== STORED DATA ==
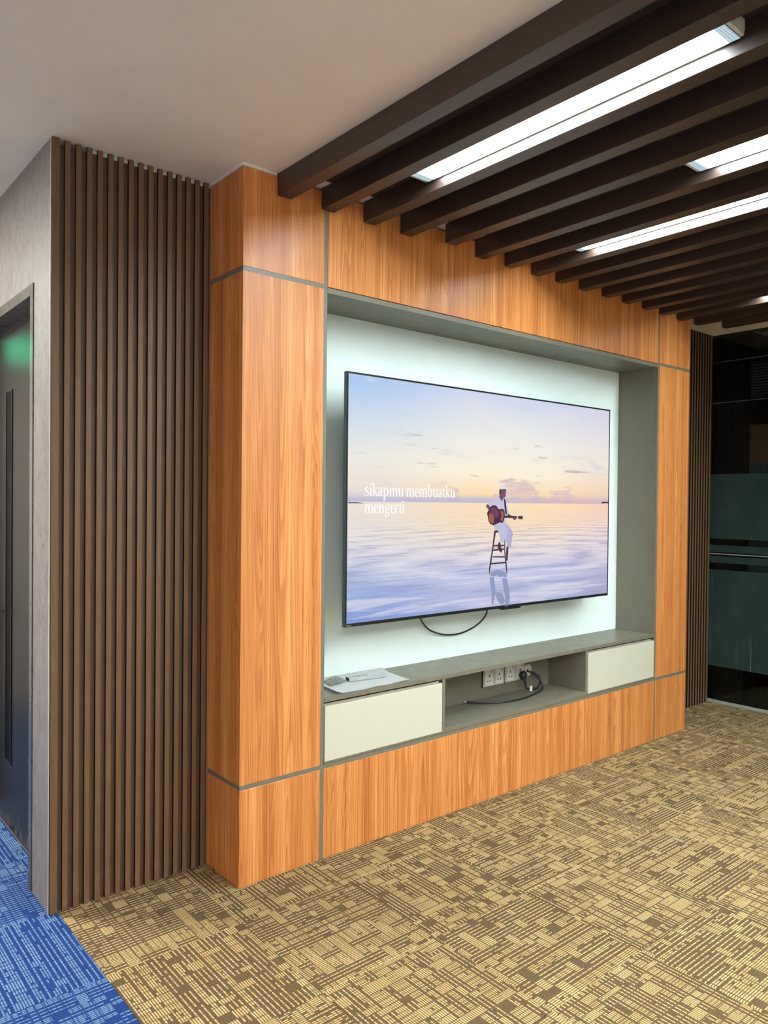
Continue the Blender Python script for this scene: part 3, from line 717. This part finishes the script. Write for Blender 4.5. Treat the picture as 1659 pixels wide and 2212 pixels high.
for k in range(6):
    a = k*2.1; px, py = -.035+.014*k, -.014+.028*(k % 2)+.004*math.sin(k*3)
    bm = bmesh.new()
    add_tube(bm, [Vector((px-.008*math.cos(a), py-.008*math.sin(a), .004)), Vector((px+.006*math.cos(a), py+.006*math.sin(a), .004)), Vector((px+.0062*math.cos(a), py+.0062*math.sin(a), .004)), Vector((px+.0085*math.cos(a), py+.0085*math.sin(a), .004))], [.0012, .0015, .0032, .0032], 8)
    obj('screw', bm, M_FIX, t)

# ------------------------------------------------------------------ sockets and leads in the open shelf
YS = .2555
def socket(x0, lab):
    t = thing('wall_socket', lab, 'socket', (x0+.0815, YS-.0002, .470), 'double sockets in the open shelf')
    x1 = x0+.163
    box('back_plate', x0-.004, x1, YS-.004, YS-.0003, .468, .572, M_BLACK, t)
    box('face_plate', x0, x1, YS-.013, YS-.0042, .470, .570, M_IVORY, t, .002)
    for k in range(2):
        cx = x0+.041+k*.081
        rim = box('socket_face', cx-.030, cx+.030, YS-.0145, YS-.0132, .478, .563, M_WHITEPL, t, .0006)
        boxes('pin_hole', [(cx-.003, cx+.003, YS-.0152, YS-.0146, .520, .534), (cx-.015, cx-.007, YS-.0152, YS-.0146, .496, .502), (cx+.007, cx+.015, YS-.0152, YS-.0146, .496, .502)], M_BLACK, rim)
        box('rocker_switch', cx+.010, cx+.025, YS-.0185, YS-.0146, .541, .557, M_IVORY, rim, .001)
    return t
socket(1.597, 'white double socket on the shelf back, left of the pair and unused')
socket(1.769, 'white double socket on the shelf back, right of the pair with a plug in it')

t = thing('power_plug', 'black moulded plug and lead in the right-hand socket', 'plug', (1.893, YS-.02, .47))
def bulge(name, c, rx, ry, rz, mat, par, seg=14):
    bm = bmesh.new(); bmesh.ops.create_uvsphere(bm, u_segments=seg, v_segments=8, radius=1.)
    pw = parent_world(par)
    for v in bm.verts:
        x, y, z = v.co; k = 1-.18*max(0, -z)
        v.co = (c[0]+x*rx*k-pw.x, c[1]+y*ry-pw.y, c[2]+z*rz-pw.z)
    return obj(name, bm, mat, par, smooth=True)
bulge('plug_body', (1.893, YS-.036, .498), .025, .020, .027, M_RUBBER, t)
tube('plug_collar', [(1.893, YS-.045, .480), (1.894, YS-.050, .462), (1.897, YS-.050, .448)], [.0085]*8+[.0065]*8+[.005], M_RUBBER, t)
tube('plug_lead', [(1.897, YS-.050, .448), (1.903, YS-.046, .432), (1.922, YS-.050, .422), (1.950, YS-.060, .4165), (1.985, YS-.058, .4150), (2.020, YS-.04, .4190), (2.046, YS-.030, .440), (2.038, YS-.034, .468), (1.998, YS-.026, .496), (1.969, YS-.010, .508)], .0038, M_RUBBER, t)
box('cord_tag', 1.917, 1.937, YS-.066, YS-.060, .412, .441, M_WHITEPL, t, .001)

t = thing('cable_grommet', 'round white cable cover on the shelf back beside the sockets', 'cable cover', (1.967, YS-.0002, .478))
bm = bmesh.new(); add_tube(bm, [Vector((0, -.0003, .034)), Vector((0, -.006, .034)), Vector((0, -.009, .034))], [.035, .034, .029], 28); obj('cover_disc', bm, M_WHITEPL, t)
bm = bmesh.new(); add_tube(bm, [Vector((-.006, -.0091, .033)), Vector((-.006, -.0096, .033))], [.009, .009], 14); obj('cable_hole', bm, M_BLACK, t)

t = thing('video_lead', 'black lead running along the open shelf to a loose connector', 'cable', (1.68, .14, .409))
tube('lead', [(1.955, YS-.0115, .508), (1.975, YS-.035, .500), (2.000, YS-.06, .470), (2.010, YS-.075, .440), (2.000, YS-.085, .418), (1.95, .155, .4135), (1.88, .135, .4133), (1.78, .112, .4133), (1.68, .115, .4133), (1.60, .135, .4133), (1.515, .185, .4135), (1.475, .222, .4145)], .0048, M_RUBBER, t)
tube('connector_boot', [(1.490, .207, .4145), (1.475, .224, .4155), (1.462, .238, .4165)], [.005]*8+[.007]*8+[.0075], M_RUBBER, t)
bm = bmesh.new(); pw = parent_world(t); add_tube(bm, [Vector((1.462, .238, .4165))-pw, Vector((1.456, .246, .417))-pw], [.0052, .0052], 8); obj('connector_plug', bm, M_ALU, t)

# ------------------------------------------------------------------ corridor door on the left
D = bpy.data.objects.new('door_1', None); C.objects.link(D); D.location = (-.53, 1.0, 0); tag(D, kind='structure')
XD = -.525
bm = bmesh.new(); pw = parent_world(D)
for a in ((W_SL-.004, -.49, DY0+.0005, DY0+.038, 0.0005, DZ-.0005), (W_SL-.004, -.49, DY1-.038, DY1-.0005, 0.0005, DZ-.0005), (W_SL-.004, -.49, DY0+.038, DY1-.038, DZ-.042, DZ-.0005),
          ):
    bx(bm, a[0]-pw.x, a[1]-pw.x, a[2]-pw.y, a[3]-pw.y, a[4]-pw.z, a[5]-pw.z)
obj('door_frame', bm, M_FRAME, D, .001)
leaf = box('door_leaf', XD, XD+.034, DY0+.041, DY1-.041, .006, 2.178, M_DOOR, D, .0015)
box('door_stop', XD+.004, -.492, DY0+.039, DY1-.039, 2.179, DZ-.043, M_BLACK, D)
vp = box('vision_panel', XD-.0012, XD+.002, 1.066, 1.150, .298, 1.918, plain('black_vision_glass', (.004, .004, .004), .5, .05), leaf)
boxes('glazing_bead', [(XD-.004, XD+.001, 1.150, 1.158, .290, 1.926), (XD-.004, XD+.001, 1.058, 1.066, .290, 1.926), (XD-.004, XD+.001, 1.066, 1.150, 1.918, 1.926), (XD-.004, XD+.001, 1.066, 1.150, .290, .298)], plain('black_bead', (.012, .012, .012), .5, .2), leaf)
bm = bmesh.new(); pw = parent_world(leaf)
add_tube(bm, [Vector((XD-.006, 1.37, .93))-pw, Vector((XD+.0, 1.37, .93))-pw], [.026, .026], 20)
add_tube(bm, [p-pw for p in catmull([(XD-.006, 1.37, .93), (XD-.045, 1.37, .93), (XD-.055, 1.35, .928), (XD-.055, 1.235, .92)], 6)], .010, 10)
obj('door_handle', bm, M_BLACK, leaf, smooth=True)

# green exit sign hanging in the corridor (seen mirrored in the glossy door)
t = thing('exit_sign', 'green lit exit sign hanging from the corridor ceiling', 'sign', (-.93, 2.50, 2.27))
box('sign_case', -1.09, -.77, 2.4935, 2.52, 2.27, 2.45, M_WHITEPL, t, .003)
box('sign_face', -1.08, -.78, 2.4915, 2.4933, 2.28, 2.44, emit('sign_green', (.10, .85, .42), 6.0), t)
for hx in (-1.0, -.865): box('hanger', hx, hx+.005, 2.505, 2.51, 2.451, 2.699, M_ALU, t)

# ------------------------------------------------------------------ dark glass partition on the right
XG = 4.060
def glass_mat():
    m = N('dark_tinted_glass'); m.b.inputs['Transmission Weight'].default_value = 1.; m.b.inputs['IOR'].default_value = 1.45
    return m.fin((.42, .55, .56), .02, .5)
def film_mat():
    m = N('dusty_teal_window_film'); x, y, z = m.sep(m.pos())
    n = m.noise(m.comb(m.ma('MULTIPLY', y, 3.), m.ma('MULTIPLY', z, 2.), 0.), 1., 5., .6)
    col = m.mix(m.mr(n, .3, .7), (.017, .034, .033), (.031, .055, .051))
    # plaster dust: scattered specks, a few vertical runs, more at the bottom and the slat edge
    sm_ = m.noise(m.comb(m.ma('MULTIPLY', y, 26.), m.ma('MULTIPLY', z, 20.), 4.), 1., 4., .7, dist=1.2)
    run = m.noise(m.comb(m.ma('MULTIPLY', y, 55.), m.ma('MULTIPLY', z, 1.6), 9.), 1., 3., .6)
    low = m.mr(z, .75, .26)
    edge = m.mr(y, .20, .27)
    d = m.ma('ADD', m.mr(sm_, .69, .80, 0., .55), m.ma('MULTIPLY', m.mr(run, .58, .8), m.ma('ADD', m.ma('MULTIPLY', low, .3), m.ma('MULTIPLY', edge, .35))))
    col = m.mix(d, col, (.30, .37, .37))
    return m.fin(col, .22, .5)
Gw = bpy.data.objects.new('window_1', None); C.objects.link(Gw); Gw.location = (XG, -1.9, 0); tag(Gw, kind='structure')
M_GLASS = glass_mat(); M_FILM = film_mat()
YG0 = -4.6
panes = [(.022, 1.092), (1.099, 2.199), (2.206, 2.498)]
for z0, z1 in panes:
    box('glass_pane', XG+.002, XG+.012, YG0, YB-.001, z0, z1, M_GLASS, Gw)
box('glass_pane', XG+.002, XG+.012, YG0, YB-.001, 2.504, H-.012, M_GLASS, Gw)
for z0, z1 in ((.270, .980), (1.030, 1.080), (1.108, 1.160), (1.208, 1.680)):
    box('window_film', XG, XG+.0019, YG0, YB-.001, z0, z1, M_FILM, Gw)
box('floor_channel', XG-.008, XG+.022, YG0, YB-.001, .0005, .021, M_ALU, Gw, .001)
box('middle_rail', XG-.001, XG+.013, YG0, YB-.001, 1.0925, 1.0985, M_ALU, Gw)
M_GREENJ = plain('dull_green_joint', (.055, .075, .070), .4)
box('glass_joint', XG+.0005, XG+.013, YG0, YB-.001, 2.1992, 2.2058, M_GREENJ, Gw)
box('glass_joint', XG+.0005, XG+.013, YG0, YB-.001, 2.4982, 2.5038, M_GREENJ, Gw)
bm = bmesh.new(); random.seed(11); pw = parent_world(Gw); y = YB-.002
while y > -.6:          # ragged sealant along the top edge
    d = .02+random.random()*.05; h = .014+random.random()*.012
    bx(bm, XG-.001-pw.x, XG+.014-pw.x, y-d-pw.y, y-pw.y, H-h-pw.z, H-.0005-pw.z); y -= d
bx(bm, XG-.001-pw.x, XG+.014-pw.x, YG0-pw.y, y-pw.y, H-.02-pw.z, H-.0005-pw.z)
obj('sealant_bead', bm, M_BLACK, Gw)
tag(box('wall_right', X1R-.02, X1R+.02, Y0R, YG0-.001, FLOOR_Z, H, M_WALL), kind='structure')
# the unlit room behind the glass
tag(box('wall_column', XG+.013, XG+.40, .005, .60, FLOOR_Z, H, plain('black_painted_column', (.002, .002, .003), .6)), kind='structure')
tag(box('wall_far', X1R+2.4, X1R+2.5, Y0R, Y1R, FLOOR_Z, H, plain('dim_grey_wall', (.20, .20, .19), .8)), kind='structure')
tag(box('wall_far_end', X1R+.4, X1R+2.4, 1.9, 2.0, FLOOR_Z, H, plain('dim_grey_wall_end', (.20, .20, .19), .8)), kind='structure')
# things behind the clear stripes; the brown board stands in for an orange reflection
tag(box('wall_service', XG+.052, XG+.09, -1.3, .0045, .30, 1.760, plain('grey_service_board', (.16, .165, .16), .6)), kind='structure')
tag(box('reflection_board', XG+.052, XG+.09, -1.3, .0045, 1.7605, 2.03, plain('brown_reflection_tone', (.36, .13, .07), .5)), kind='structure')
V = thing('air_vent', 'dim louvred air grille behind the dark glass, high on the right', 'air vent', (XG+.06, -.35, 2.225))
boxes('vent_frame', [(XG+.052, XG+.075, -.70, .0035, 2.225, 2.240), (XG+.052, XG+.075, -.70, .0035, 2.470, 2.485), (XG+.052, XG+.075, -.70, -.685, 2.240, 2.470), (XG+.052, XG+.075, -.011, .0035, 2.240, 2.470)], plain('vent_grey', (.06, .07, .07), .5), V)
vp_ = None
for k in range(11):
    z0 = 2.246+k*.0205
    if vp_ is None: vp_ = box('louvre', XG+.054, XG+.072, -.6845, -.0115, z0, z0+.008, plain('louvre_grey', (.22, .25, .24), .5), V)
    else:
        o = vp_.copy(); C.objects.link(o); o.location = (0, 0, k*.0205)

== SHORT EXERCISE ==
Repeat, exactly and only, the lines above from the one containing "(.002, .002, .003), .6)), kind='structure')" through the end of the material.

== FINAL ANSWER ==
tag(box('wall_column', XG+.013, XG+.40, .005, .60, FLOOR_Z, H, plain('black_painted_column', (.002, .002, .003), .6)), kind='structure')
tag(box('wall_far', X1R+2.4, X1R+2.5, Y0R, Y1R, FLOOR_Z, H, plain('dim_grey_wall', (.20, .20, .19), .8)), kind='structure')
tag(box('wall_far_end', X1R+.4, X1R+2.4, 1.9, 2.0, FLOOR_Z, H, plain('dim_grey_wall_end', (.20, .20, .19), .8)), kind='structure')
# things behind the clear stripes; the brown board stands in for an orange reflection
tag(box('wall_service', XG+.052, XG+.09, -1.3, .0045, .30, 1.760, plain('grey_service_board', (.16, .165, .16), .6)), kind='structure')
tag(box('reflection_board', XG+.052, XG+.09, -1.3, .0045, 1.7605, 2.03, plain('brown_reflection_tone', (.36, .13, .07), .5)), kind='structure')
V = thing('air_vent', 'dim louvred air grille behind the dark glass, high on the right', 'air vent', (XG+.06, -.35, 2.225))
boxes('vent_frame', [(XG+.052, XG+.075, -.70, .0035, 2.225, 2.240), (XG+.052, XG+.075, -.70, .0035, 2.470, 2.485), (XG+.052, XG+.075, -.70, -.685, 2.240, 2.470), (XG+.052, XG+.075, -.011, .0035, 2.240, 2.470)], plain('vent_grey', (.06, .07, .07), .5), V)
vp_ = None
for k in range(11):
    z0 = 2.246+k*.0205
    if vp_ is None: vp_ = box('louvre', XG+.054, XG+.072, -.6845, -.0115, z0, z0+.008, plain('louvre_grey', (.22, .25, .24), .5), V)
    else:
        o = vp_.copy(); C.objects.link(o); o.location = (0, 0, k*.0205)